Mateusz Morawiecki i Donald Tusk to dwa najczęściej pojawiające się w kontekście wyboru nowego premiera. Ostateczną decyzję ma podjąć Andrzej Duda, który wcześniej odbywa indywidualne rozmowy z przedstawicielami wszystkich ugrupowań, które dostały się do Sejmu. We wtorek 24 października rozmawiał z politykami PiS i KO, a w środę 25 października ma zaplanowane rozmowy z Trzecią Drogą, Lewicą i Konfederacją.
Szef gabinetu prezydenta Marcin Mastalerek postanowił opowiedzieć co nieco o przebiegu rozmów z PiS i KO. Według jego relacji Mateusz Morawiecki i Donald Tusk wykazali się dużą wiarą w siebie oraz wypadli bardzo przekonująco. Oba spotkania były także merytoryczne.
- Prezydent usłyszał, że Prawo i Sprawiedliwość ma kandydata na premiera. Zostało wskazane, że jest upoważnienie dla premiera Morawieckiego, żeby był kandydatem i jest wola tworzenia rządu – powiedział w TVN24.
Czy to wystarczy, by przekonać głowę państwa do wskazania tego kandydata? Jak na razie nie wiadomo.
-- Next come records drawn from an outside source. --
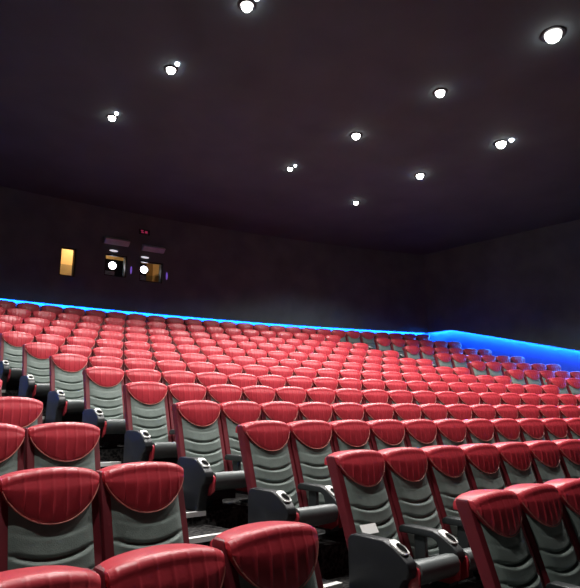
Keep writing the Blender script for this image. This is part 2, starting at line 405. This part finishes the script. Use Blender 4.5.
def headrest_mesh(pleats=True):
    b = MB(); nu = 96; hw = .263; rings = []; npf = 16
    for i in range(nu + 1):
        u = -1 + 2*i/nu; u = math.copysign(1 - (1 - abs(u))**1.25, u)*1.0
        ht = head_top(u); hb = head_bottom(u)
        th = .014 + .058*(1 - abs(u)**3.5)                # forward bulge
        pl_ = 0
        if pleats: 
            ph = (u*3.6 + .25) % 1.0; d = min(ph, 1 - ph)
            pl_ = .0075*math.exp(-(d/.07)**2)
        ring = []
        r = .046
        zt = Z0 + ht
        zbm = zt - hb
        for k in range(npf + 1):                           # front, bottom to shoulder
            f = k/npf; z = zbm + (zt - r - zbm)*f if hb > r else zbm + (zt - zbm)*f*.3
            prof = (min(1, sqrt(max(0, f*(hb/.018)))) if f < 1 else 1)*(.42 + .58*min(1, f*1.35)**.8)
            fade = min(1, f*4)*(1 - .6*f)
            p = th*prof*(.9 + .10*sin(pi*min(1, f))) + pl_*fade*1.3
            ring.append(Vector((u*hw, ly(z) - .022 - p, z)))
        yt = ring[-1].y; zr = ring[-1].z
        yb = ly(zt) + .105
        hz = zt - zr
        for k in range(1, 8):                              # over the top
            a = pi/2*k/7; ring.append(Vector((u*hw, yt + hz*(1 - cos(a)), zr + hz*sin(a))))
        y1 = ring[-1].y
        for k in range(1, 5): ring.append(Vector((u*hw, y1 + (yb - y1)*k/4, zt - .010*(k/4)**2)))
        for k in range(1, 4):
            a = pi/2*k/3; ring.append(Vector((u*hw, yb + .025*sin(a), zt - .010 - .03*(1 - cos(a)))))
        ring.append(Vector((u*hw, yb + .022, zt - .07)))
        ring.append(Vector((u*hw, yb - .02, zt - .07)))
        ring.append(Vector((u*hw, ly(zt - .05) + .02, zt - min(.05, hb*.7))))
        ring.append(Vector((u*hw, ly(zbm) + .0, zbm + .003)))
        rings.append(ring)
    b.loops(rings)
    return b.mesh('headrest', M_red, angle=60)
def piping_mesh():
    b = MB(); pts = []
    for i in range(41):
        u = -1 + 2*i/40; u *= .985
        zt = Z0 + head_top(u); zb = zt - head_bottom(u)
        th = .014 + .058*(1 - abs(u)**3.5)
        pts.append((u*.263, ly(zb) - .026 - th*.36, zb + .006))
    b.tube(pts, .0035, 6)
    return b.mesh('piping', M_pipe)
def seat_mesh():
    b = MB(); hw = .212; rings = []
    prof = [(-.26, .235), (-.26, .285), (-.30, .305), (-.58, .385), (-.70, .428), (-.755, .436), (-.790, .420), (-.805, .380), (-.795, .325), (-.76, .285), (-.66, .255)]
    for x, k in ((-hw, .97), (-hw + .02, 1.0), (-hw + .08, 1.01), (0, 1.0), (hw - .08, 1.01), (hw - .02, 1.0), (hw, .97)):
        rings.append([Vector((x, y, .35 + (z - .35)*k)) for y, z in prof])
    b.loops(rings); return b.mesh('seat_cushion', M_seat, angle=50)
def side_mesh(sgn):
    b = MB(); prof = [(-.30, .215), (-.30, .28), (-.58, .36), (-.70, .40), (-.75, .412), (-.785, .40), (-.798, .37), (-.785, .26), (-.70, .215)]
    b.loops([[Vector((sgn*x, y, z)) for y, z in prof] for x in (.213, .233)]); return b.mesh('seat_side', M_red, bevel=.006)
def base_mesh():
    b = MB(); b.box(-.17, .17, -.55, -.22, .15, .245); b.box(-.06, .06, -.48, -.30, .085, .15); b.box(-.15, .15, -.54, -.24, .0705, .085)
    return b.mesh('pedestal', M_black, smooth=False, bevel=.008)
def arm_profile(panel):
    nose = [(-.23, .555), (-.27, .566), (-.56, .562), (-.65, .530), (-.735, .480), (-.775, .445), (-.785, .40), (-.765, .345), (-.725, .325), (-.700, .290)]
    if panel: return [(-.200, .072), (-.200, .52)] + nose + [(-.680, .20), (-.655, .072)]
    return [(-.215, .505), (-.215, .545), (-.25, .566), (-.56, .562), (-.65, .530), (-.735, .480), (-.775, .445), (-.785, .40), (-.75, .35), (-.71, .30), (-.69, .19), (-.59, .19), (-.60, .35), (-.61, .43), (-.59, .485), (-.55, .505)]
def arm_mesh(panel):
    b = MB(); w_ = .048; pr = arm_profile(panel)
    cx = sum(p[0] for p in pr)/len(pr); cz = sum(p[1] for p in pr)/len(pr)
    # concave profile: extrude as quads between two outlines, caps as n-gons
    b.loops([[Vector((x, y, z)) for y, z in pr] for x in (-w_, w_)])
    if not panel: b.box(-.022, .022, -.46, -.35, .19, .52)
    return b.mesh('armrest', M_arm if not panel else M_black, bevel=.012, bseg=3)
CUPA = math.atan2(.55 - .475, -.60 + .74)
def cupT(v):     # plate coords: x across, y along the slope, z out of it
    c = Vector((0, -.668, .5225)); a = CUPA
    return c + Vector((v.x, -v.y*cos(a) - v.z*sin(a)*1.0, -v.y*sin(a) + v.z*cos(a)))
def cup_mesh():
    b = MB(); n = 32; rings = []
    def rr(k, hx, hy, e=3.2):
        a = 2*pi*k/n; ca, sa = cos(a), sin(a)
        return math.copysign(abs(ca)**(2/e), ca)*hx, math.copysign(abs(sa)**(2/e), sa)*hy
    for (hx, hy, z, e, yo) in ((.042, .078, 0.0, 4, 0), (.042, .078, .010, 4, 0), (.038, .074, .013, 4, 0), (.0385, .052, .013, 2, .020), (.036, .049, .020, 2, .020), (.034, .046, .010, 2, .020), (.033, .045, .002, 2, .020)):
        rings.append([cupT(Vector((rr(k, hx, hy, e)[0], rr(k, hx, hy, e)[1] + yo, z))) for k in range(n)])
    b.loops(rings, cap=False); return b.mesh('cup_holder', M_silver, angle=50)
def well_mesh():
    b = MB(); n = 28
    b.loops([[cupT(Vector((.0335*cos(2*pi*k/n), .0455*sin(2*pi*k/n) + .020, z))) for k in range(n)] for z in (.001, .012)])
    return b.mesh('cup_well', M_well)
ME = dict(shell=shell_mesh(), cushion=cushion_mesh(), head=headrest_mesh(), pipe=piping_mesh(), seat=seat_mesh(), sl=side_mesh(-1), sr=side_mesh(1),
          base=base_mesh(), arm=arm_mesh(False), panel=arm_mesh(True), cup=cup_mesh(), well=well_mesh())
for m_ in ME.values(): m_.transform(Matrix.Translation((0, 0, -.07)))
GROUP = 'red and grey cinema seats'
def make_seat(name, left, right):
    t = thing(name, '', 'cinema seat', group=GROUP)
    link('back_shell', ME['shell'], t); link('back_cushion', ME['cushion'], t)
    h = link('headrest', ME['head'], t); link('piping', ME['pipe'], h)
    link('seat_cushion', ME['seat'], t); link('seat_side', ME['sl'], t); link('seat_side', ME['sr'], t); link('pedestal', ME['base'], t)
    for kind, x in ((left, -SP/2), (right, SP/2)):
        if not kind: continue
        a = link('armrest', ME[kind], t); a.location = (x, 0, 0)
        link('cup_holder', ME['cup'], a); link('cup_well', ME['well'], a)
    return t
def copy_tree(o, parent=None):
    c = o.copy(); C.objects.link(c)
    if parent: c.parent = parent
    for ch in list(o.children): copy_tree(ch, c)
    return c
protos = {}
ORD = ['', 'first', 'second', 'third', 'fourth', 'fifth', 'sixth', 'seventh', 'eighth', 'ninth', 'tenth', 'eleventh', 'twelfth', 'thirteenth', 'fourteenth', 'fifteenth', 'sixteenth', 'seventeenth', 'eighteenth', 'nineteenth',
       'twentieth', 'twenty-first', 'twenty-second', 'twenty-third', 'twenty-fourth', 'twenty-fifth', 'twenty-sixth', 'twenty-seventh']
def project(p):
    d = Vector(p) - M.translation; z = d.dot(F)
    if z < .2: return None
    return 290 + 560*d.dot(R2)/z, 294 - 560*d.dot(U2)/z
def row_words(r):
    if r == 12: return 'back row'
    if r >= 6: return ORD[13 - r] + ' row from back'
    return ('front row' if r == 0 else ORD[r + 1] + ' row from front')
count = 0
def place_seat(r, s, left, right, label):
    global count
    x, y, t = arc(s, r*DR + DY[r])
    q = [project((x + dx, y + dy, ZR[r] + dz)) for dx, dy, dz in ((-.3, 0, 1.15), (.3, 0, 1.15), (0, -.6, .4), (.3, -.5, .6))]
    q = [a for a in q if a and -14 < a[0] < 640 and a[1] < 600]
    if not q: return None
    key = (left, right)
    if key not in protos: o = protos[key] = make_seat('cinema_seat', left, right)
    else: o = copy_tree(protos[key])
    dz = -.030 if r == 0 and s < -GL - .1 else 0
    o.location = (x, y, ZR[r] + .07 + dz); o.rotation_euler = (0, 0, -t); o['label'] = label
    count += 1
    return o
for r in range(12):
    for i in range(19):
        left = 'panel' if i == 0 else 'arm'; right = 'panel' if i == 18 else None
        if (r <= 8 and i < 10) or r <= 4: pos = '%s seat from left aisle' % ORD[i + 1] if i else 'seat beside the left aisle'
        else: pos = '%s seat from right aisle' % ORD[19 - i] if i < 18 else 'seat beside the right aisle'
        place_seat(r, i*SP, left, right, 'red-topped cinema seat, centre block, %s, %s' % (row_words(r), pos))
    for i in range(6):
        pos = ('seat beside the right aisle' if i == 0 else 'end seat against the blue-lit wall' if i == 5 else '%s seat from right aisle' % ORD[i + 1])
        place_seat(r, 18*SP + GR + i*SP, 'panel' if i == 0 else 'arm', 'panel' if i == 5 else None, 'red-topped cinema seat, right block, %s, %s' % (row_words(r), pos))
    for i in range(0, -8, -1):
        if r > 4: continue
        pos = 'seat beside the left aisle' if i == 0 else '%s seat from left aisle' % ORD[1 - i]
        place_seat(r, -GL + i*SP, 'arm', 'panel' if i == 0 else None, 'red-topped cinema seat, left block, %s, %s' % (row_words(r), pos))
for i in range(27):
    pos = 'end seat by the right wall' if i == 0 else '%s seat from right wall' % ORD[i + 1]
    place_seat(12, X12 - i*SP, 'arm' , 'panel' if i == 0 else None, 'dark red cinema seat, back row under the blue strip, ' + pos)
print('SEATS', count)

# ------------------------------------------------------------------ small things
# paper slip leaning on the backrest of the aisle seat in the second row
x, y, t = arc(0, DR + DY[1])
b = MB(); b.box(-.085, .085, -.001, .001, 0, .075)
Rz = Matrix.Rotation(-t, 4, 'Z')
o = link('paper_slip', b.mesh('paper_slip', M_paper, smooth=False), label='white paper card leaning on the aisle seat, second row from the front', category='paper')
o.matrix_world = Matrix.Translation((x, y, ZR[1])) @ Rz @ Matrix.Translation((-.13, ly(.57) - .075, .540)) @ Matrix.Rotation(-.55, 4, 'X')
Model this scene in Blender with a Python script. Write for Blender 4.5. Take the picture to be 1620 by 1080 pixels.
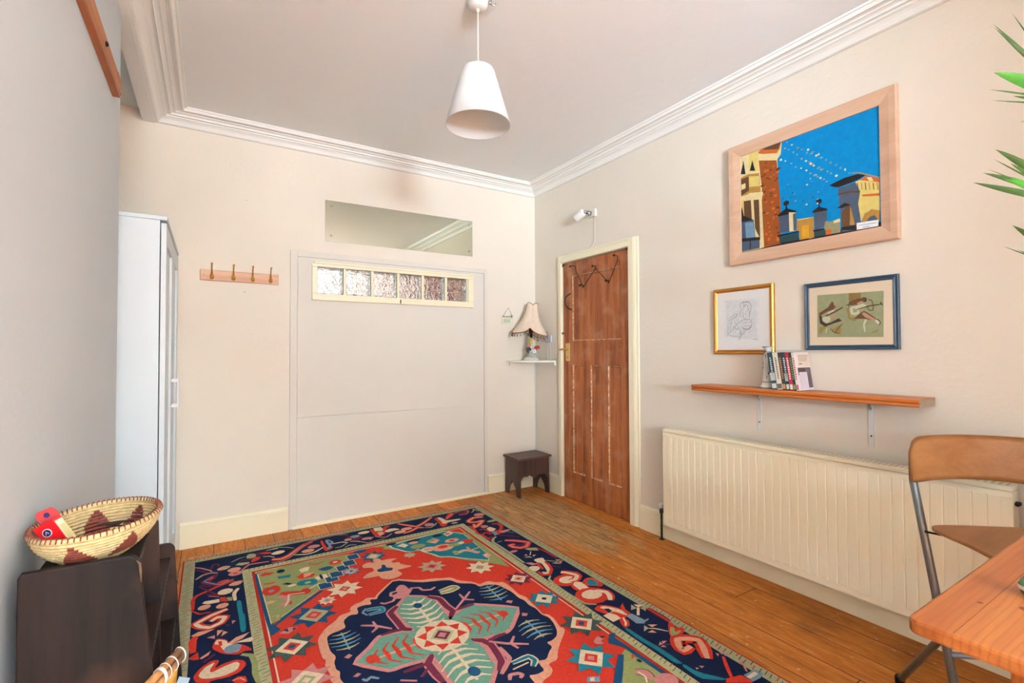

Prezydent nie podjął jeszcze decyzji. Decydujący wpływ na jego wybór mogą mieć kolejne spotkania.
Marcin Mastalerek zwrócił uwagę, że współpraca Andrzeja Dudy i opozycji byłaby trudna z punktu widzenia programowego, jednak zaręczył, że strony prezydenta współpraca będzie spokojna i kulturalna.